Education is an important source of social change. It promotes vertical and spatial mobility and changes the worldview of those who possess it. It pushes vertical mobility by changing upward occupational status and related roles an individual is expected to perform. It pushes spatial mobility among those who want to achieve it because education opens better socio-economic opportunities for them.

The educational advancement is more meaningful it opportunities are available and the educational achievement becomes the axis of the distribution of opportunities.

Education serves as a symbol of social status and a source of white-collar jobs. It is due to such social and economic utilities of education that the desire to achieve it usually entails migration. The incentives in education create a self-motivated desire among the young people to be educated.

The migration inducing impact of education depends on the availability and the distribution of education. The desire to achieve available education is contingent upon the resources of the family. The studies have shown that the inequality in the resources of families is closely related with the inequality in the level and the distribution of education. They reinforce each other and jointly push the process of migration.
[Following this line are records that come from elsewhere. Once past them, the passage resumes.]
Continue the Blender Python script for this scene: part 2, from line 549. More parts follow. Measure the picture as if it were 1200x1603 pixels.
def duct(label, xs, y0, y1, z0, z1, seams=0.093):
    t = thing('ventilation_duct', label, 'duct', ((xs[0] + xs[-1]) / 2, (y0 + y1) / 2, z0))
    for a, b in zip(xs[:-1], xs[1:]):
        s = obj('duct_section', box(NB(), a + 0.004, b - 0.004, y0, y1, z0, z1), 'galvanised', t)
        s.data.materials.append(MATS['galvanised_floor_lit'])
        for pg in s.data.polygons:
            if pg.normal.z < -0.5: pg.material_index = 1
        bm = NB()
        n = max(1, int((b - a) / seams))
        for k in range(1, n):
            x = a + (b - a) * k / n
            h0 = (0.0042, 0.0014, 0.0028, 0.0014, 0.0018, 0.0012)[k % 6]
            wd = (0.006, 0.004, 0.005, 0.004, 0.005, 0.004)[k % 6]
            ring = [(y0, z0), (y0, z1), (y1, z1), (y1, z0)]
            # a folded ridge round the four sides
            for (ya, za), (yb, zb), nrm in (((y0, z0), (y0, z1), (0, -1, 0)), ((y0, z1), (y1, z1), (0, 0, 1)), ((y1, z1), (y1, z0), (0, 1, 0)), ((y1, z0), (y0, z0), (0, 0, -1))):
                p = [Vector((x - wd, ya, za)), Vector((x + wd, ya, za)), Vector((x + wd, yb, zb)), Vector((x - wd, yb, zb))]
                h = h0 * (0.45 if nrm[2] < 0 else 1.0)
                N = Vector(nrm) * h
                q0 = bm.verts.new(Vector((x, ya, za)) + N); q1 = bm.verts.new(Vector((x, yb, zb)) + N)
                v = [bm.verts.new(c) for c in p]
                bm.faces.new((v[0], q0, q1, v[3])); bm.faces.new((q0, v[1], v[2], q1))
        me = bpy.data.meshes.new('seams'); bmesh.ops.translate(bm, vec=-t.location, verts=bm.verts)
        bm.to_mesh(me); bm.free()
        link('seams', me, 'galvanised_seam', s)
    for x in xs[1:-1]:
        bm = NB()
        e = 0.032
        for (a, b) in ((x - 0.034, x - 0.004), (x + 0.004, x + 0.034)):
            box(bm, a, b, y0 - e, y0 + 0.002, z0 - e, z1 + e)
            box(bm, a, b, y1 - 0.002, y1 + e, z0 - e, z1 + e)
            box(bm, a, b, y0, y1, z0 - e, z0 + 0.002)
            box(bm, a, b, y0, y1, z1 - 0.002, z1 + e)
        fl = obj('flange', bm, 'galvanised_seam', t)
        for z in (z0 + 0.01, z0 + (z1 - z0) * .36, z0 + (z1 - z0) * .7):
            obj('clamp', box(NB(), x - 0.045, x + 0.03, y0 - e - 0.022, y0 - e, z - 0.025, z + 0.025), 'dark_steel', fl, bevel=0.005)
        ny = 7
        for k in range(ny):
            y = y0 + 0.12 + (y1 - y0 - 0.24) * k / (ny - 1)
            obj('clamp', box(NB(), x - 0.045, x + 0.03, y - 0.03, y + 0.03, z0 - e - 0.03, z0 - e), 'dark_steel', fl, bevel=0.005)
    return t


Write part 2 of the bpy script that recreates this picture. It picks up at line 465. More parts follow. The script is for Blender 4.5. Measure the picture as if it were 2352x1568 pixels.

The educational achievement of rural youth is promoting a kind of attitude and desire that alienates them from their village of origin because village life becomes incompatible with their education. This is also a reason that the rural youth are moving to urban areas. This shows a brain-drain tendency among the educated rural youth towards the urban areas like the labor drain tendency of the non-educated youth to migrate to cities. The young educated migrants usually aim at ling term migration for better educational and employment prospects in achievement oriented modern formal sectors in urban areas. The non-educated illiterates or barely literate migrants aim at short-term casual opportunities in unorganized informal sectors.

The educated female migration is almost insignificant which shows that even among educated women the movement is restricted because of social sanctions on their moving out to earn a living and because the investment on their education is not considered as gainful as compared with men. There is gender bias in making educational investment more on males because of the view that they have greater social and economic importance.

The gender bias of this kind promotes gender based educational disparity. The eradication of educational inequality, promotion of economic and social incentives for educational development and the creation of more jobs and educational opportunities are necessary requirements for making education a stronger motivating factor for migration.